WRITTEN EXERCISE ::
Return only the lines from the top of the data down to the one that holds "COL = S.collection", both included, without any pictures.
<<<<
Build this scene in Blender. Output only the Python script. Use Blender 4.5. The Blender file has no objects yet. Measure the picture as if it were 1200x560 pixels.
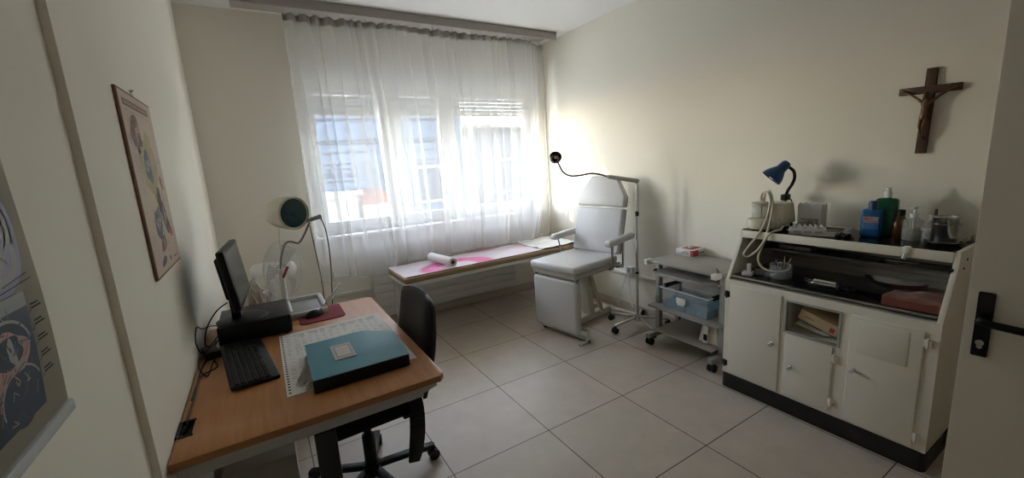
import bpy, bmesh, math, random
from mathutils import Vector, Matrix, Quaternion
random.seed(7)
PI = math.pi
S = bpy.context.scene
COL = S.collection

# ------------------------------------------------------------------ materials
def mat(name, color, rough=0.5, metal=0.0, spec=0.5, bump=0.0, bscale=200.0, vary=0.0, vscale=8.0,
        trans=0.0, ior=1.45, alpha=1.0, coat=0.0, sheen=0.0):
    m = bpy.data.materials.new(name); m.use_nodes = True
    nt = m.node_tree; b = nt.nodes['Principled BSDF']
    c = (color[0], color[1], color[2], 1)
    b.inputs['Base Color'].default_value = c
    b.inputs['Roughness'].default_value = rough
    b.inputs['Metallic'].default_value = metal
    b.inputs['Specular IOR Level'].default_value = spec
    b.inputs['Transmission Weight'].default_value = trans
    b.inputs['IOR'].default_value = ior
    b.inputs['Alpha'].default_value = alpha
    b.inputs['Coat Weight'].default_value = coat
    b.inputs['Sheen Weight'].default_value = sheen
    if bump or vary:
        tc = nt.nodes.new('ShaderNodeTexCoord')
        if bump:
            n = nt.nodes.new('ShaderNodeTexNoise'); n.inputs['Scale'].default_value = bscale
            n.inputs['Detail'].default_value = 4
            nt.links.new(tc.outputs['Object'], n.inputs['Vector'])
            bp = nt.nodes.new('ShaderNodeBump'); bp.inputs['Strength'].default_value = bump
            bp.inputs['Distance'].default_value = 0.002
            nt.links.new(n.outputs['Fac'], bp.inputs['Height'])
            nt.links.new(bp.outputs['Normal'], b.inputs['Normal'])
        if vary:
            n2 = nt.nodes.new('ShaderNodeTexNoise'); n2.inputs['Scale'].default_value = vscale
            n2.inputs['Detail'].default_value = 5
            nt.links.new(tc.outputs['Object'], n2.inputs['Vector'])
            mx = nt.nodes.new('ShaderNodeMix'); mx.data_type = 'RGBA'
            mx.inputs[6].default_value = tuple(min(1, k * (1 - vary)) for k in color) + (1,)
            mx.inputs[7].default_value = tuple(min(1, k * (1 + vary)) for k in color) + (1,)
            nt.links.new(n2.outputs['Fac'], mx.inputs[0])
            nt.links.new(mx.outputs[2], b.inputs['Base Color'])
    return m

def thin_clear(name, color, amount=0.25, rough=0.15):
    """thin transparent plastic / glass: mostly see-through, a little glossy tint"""
    m = bpy.data.materials.new(name); m.use_nodes = True
    nt = m.node_tree; b = nt.nodes['Principled BSDF']
    b.inputs['Base Color'].default_value = (*color, 1); b.inputs['Roughness'].default_value = rough
    b.inputs['Alpha'].default_value = amount
    return m

def wood_mat(name, c1, c2, scale=3.0, axis='X', rough=0.4):
    m = bpy.data.materials.new(name); m.use_nodes = True
    nt = m.node_tree; b = nt.nodes['Principled BSDF']; b.inputs['Roughness'].default_value = rough
    tc = nt.nodes.new('ShaderNodeTexCoord'); mp = nt.nodes.new('ShaderNodeMapping')
    sc = {'X': (scale * 0.6, scale * 9, scale * 9), 'Y': (scale * 9, scale * 0.6, scale * 9), 'Z': (scale * 9, scale * 9, scale * 0.6)}[axis]
    mp.inputs['Scale'].default_value = sc
    nt.links.new(tc.outputs['Object'], mp.inputs['Vector'])
    n = nt.nodes.new('ShaderNodeTexNoise'); n.inputs['Scale'].default_value = 2.0; n.inputs['Detail'].default_value = 8
    n.inputs['Distortion'].default_value = 0.6
    nt.links.new(mp.outputs['Vector'], n.inputs['Vector'])
    cr = nt.nodes.new('ShaderNodeValToRGB')
    cr.color_ramp.elements[0].position = 0.35; cr.color_ramp.elements[0].color = (*c1, 1)
    cr.color_ramp.elements[1].position = 0.7; cr.color_ramp.elements[1].color = (*c2, 1)
    nt.links.new(n.outputs['Fac'], cr.inputs['Fac']); nt.links.new(cr.outputs['Color'], b.inputs['Base Color'])
    return m

def tile_mat():
    m = bpy.data.materials.new('floor_tile'); m.use_nodes = True
    nt = m.node_tree; b = nt.nodes['Principled BSDF']
    tc = nt.nodes.new('ShaderNodeTexCoord')
    mp = nt.nodes.new('ShaderNodeMapping'); mp.inputs['Location'].default_value = (-1.238 + 6.0, -1.7905 + 6.0, 0)
    nt.links.new(tc.outputs['Object'], mp.inputs['Vector'])
    br = nt.nodes.new('ShaderNodeTexBrick'); br.offset = 0.0; br.squash = 1.0
    br.inputs['Scale'].default_value = 1.0
    br.inputs['Brick Width'].default_value = 0.6; br.inputs['Row Height'].default_value = 0.6
    br.inputs['Mortar Size'].default_value = 0.0028; br.inputs['Mortar Smooth'].default_value = 0.0
    br.inputs['Color1'].default_value = (0.55, 0.485, 0.42, 1); br.inputs['Color2'].default_value = (0.525, 0.465, 0.40, 1)
    br.inputs['Mortar'].default_value = (0.07, 0.058, 0.05, 1)
    nt.links.new(mp.outputs['Vector'], br.inputs['Vector'])
    n = nt.nodes.new('ShaderNodeTexNoise'); n.inputs['Scale'].default_value = 6; n.inputs['Detail'].default_value = 10
    n.inputs['Roughness'].default_value = 0.7
    nt.links.new(tc.outputs['Object'], n.inputs['Vector'])
    mp2 = nt.nodes.new('ShaderNodeMapRange'); mp2.inputs['To Min'].default_value = 0.78; mp2.inputs['To Max'].default_value = 1.2
    nt.links.new(n.outputs['Fac'], mp2.inputs['Value'])
    mx = nt.nodes.new('ShaderNodeMix'); mx.data_type = 'RGBA'; mx.blend_type = 'MULTIPLY'; mx.inputs[0].default_value = 1.0
    nt.links.new(br.outputs['Color'], mx.inputs[6]); nt.links.new(mp2.outputs['Result'], mx.inputs[7])
    nt.links.new(mx.outputs[2], b.inputs['Base Color'])
    n3 = nt.nodes.new('ShaderNodeTexNoise'); n3.inputs['Scale'].default_value = 30; n3.inputs['Detail'].default_value = 6
    nt.links.new(tc.outputs['Object'], n3.inputs['Vector'])
    bp = nt.nodes.new('ShaderNodeBump'); bp.inputs['Strength'].default_value = 0.12; bp.inputs['Distance'].default_value = 0.004
    nt.links.new(n3.outputs['Fac'], bp.inputs['Height']); nt.links.new(bp.outputs['Normal'], b.inputs['Normal'])
    b.inputs['Roughness'].default_value = 0.42; b.inputs['Specular IOR Level'].default_value = 0.4
    return m

def curtain_mat():
    m = bpy.data.materials.new('sheer_voile'); m.use_nodes = True
    nt = m.node_tree; nt.nodes.clear()
    out = nt.nodes.new('ShaderNodeOutputMaterial')
    tr = nt.nodes.new('ShaderNodeBsdfTransparent'); tr.inputs['Color'].default_value = (1, 1, 1, 1)
    tl = nt.nodes.new('ShaderNodeBsdfTranslucent'); tl.inputs['Color'].default_value = (0.68, 0.68, 0.67, 1)
    df = nt.nodes.new('ShaderNodeBsdfDiffuse'); df.inputs['Color'].default_value = (0.80, 0.79, 0.775, 1)
    a = nt.nodes.new('ShaderNodeMixShader'); a.inputs[0].default_value = 0.5
    nt.links.new(tl.outputs[0], a.inputs[1]); nt.links.new(df.outputs[0], a.inputs[2])
    b = nt.nodes.new('ShaderNodeMixShader'); b.inputs[0].default_value = SHEER
    nt.links.new(tr.outputs[0], b.inputs[1]); nt.links.new(a.outputs[0], b.inputs[2])
    nt.links.new(b.outputs[0], out.inputs[0])
    return m
SHEER = 0.43

def pink_mat():
    """white plastic sheet printed with broad pink swirls"""
    m = bpy.data.materials.new('pink_print'); m.use_nodes = True
    nt = m.node_tree; b = nt.nodes['Principled BSDF']; b.inputs['Roughness'].default_value = 0.4
    tc = nt.nodes.new('ShaderNodeTexCoord')
    def ring(cx, cy, sx, sy, pos):
        mp = nt.nodes.new('ShaderNodeMapping'); mp.vector_type = 'TEXTURE'
        mp.inputs['Location'].default_value = (cx, cy, 0); mp.inputs['Scale'].default_value = (sx, sy, 1)
        nt.links.new(tc.outputs['Object'], mp.inputs['Vector'])
        ln = nt.nodes.new('ShaderNodeVectorMath'); ln.operation = 'LENGTH'
        nt.links.new(mp.outputs['Vector'], ln.inputs[0])
        cr = nt.nodes.new('ShaderNodeValToRGB'); e = cr.color_ramp.elements
        e[0].position = pos[0]; e[0].color = (0, 0, 0, 1)
        e[1].position = pos[3]; e[1].color = (0, 0, 0, 1)
        for p in pos[1:3]:
            k = e.new(p); k.color = (1, 1, 1, 1)
        nt.links.new(ln.outputs['Value'], cr.inputs['Fac'])
        return cr.outputs['Color']
    r1 = ring(0.55, 0.10, 0.50, 0.36, (0.70, 0.76, 0.93, 1.0))
    r2 = ring(1.0, 0.62, 0.75, 0.40, (0.40, 0.5, 0.72, 0.82))
    r3 = ring(1.6, 0.36, 0.6, 0.22, (0.3, 0.4, 0.6, 0.9))
    mxa = nt.nodes.new('ShaderNodeMix'); mxa.data_type = 'RGBA'; mxa.blend_type = 'LIGHTEN'; mxa.inputs[0].default_value = 1
    nt.links.new(r1, mxa.inputs[6]); nt.links.new(r2, mxa.inputs[7])
    mxb = nt.nodes.new('ShaderNodeMix'); mxb.data_type = 'RGBA'; mxb.blend_type = 'LIGHTEN'; mxb.inputs[0].default_value = 0.5
    nt.links.new(mxa.outputs[2], mxb.inputs[6]); nt.links.new(r3, mxb.inputs[7])
    mxc = nt.nodes.new('ShaderNodeMix'); mxc.data_type = 'RGBA'
    mxc.inputs[6].default_value = (0.74, 0.66, 0.70, 1); mxc.inputs[7].default_value = (0.66, 0.15, 0.34, 1)
    nt.links.new(mxb.outputs[2], mxc.inputs[0]); nt.links.new(mxc.outputs[2], b.inputs['Base Color'])
    return m

M = {}
M['wall'] = mat('wall_plaster', (0.80, 0.765, 0.675), 0.85, bump=0.25, bscale=120, vary=0.02, vscale=2)
M['wall_entry'] = mat('entry_wall_paint', (0.64, 0.60, 0.52), 0.85)
M['ceil'] = mat('ceiling_paint', (0.78, 0.775, 0.76), 0.9, bump=0.1, bscale=80)
M['floor'] = tile_mat()
M['base'] = mat('skirting', (0.50, 0.45, 0.38), 0.5)
M['duct'] = mat('duct_cream', (0.76, 0.74, 0.68), 0.45)
M['pvc'] = mat('window_pvc', (0.85, 0.85, 0.84), 0.3)
M['glass'] = thin_clear('window_glass', (0.9, 0.95, 1.0), 0.06, 0.03)
M['shutter'] = mat('shutter_slat', (0.36, 0.345, 0.32), 0.5)
M['sheer'] = curtain_mat()
M['tape'] = mat('header_tape', (0.42, 0.39, 0.36), 0.9)
M['pelmet'] = mat('pelmet_taupe', (0.33, 0.30, 0.28), 0.5)
M['beech'] = wood_mat('beech', (0.43, 0.185, 0.062), (0.52, 0.245, 0.09), 2.4, 'Y', 0.36)
M['beech_edge'] = wood_mat('beech_edge', (0.30, 0.125, 0.045), (0.37, 0.165, 0.06), 3, 'X', 0.45)
M['grey_metal'] = mat('grey_powder', (0.42, 0.41, 0.40), 0.4, 0.2)
M['arm_grey'] = mat('arm_grey', (0.5, 0.49, 0.46), 0.4, 0.1)
M['dark_metal'] = mat('dark_powder', (0.018, 0.018, 0.019), 0.45)
M['black'] = mat('black_plastic', (0.009, 0.009, 0.010), 0.42, spec=0.3)
M['black_matt'] = mat('black_matt', (0.007, 0.007, 0.0075), 0.8, spec=0.2, bump=0.2, bscale=400)
M['leather'] = mat('black_leather', (0.015, 0.014, 0.014), 0.45, spec=0.35, bump=0.5, bscale=60)
M['key'] = mat('black_key', (0.013, 0.013, 0.014), 0.5, spec=0.3)
M['screen'] = mat('screen_off', (0.02, 0.023, 0.03), 0.2, spec=0.5)
M['teal'] = mat('teal_card', (0.045, 0.235, 0.30), 0.5, vary=0.12, vscale=6)
M['red_pad'] = mat('red_pad', (0.23, 0.022, 0.035), 0.8, bump=0.2, bscale=500)
M['paper'] = mat('paper_white', (0.78, 0.77, 0.75), 0.8)
M['paper2'] = mat('paper_offwhite', (0.62, 0.59, 0.54), 0.85)
M['ink'] = mat('ink_black', (0.05, 0.05, 0.055), 0.8)
M['ink_grey'] = mat('ink_grey', (0.34, 0.34, 0.35), 0.8)
M['silver_print'] = mat('silver_print', (0.45, 0.45, 0.44), 0.45)
M['cream'] = mat('cream_enamel', (0.80, 0.755, 0.665), 0.32, vary=0.025, vscale=3)
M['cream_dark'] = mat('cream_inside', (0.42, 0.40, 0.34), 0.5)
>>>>
THE REPLY ::
Build this scene in Blender. Output only the Python script. Use Blender 4.5. The Blender file has no objects yet. Measure the picture as if it were 1200x560 pixels.
import bpy, bmesh, math, random
from mathutils import Vector, Matrix, Quaternion
random.seed(7)
PI = math.pi
S = bpy.context.scene
COL = S.collection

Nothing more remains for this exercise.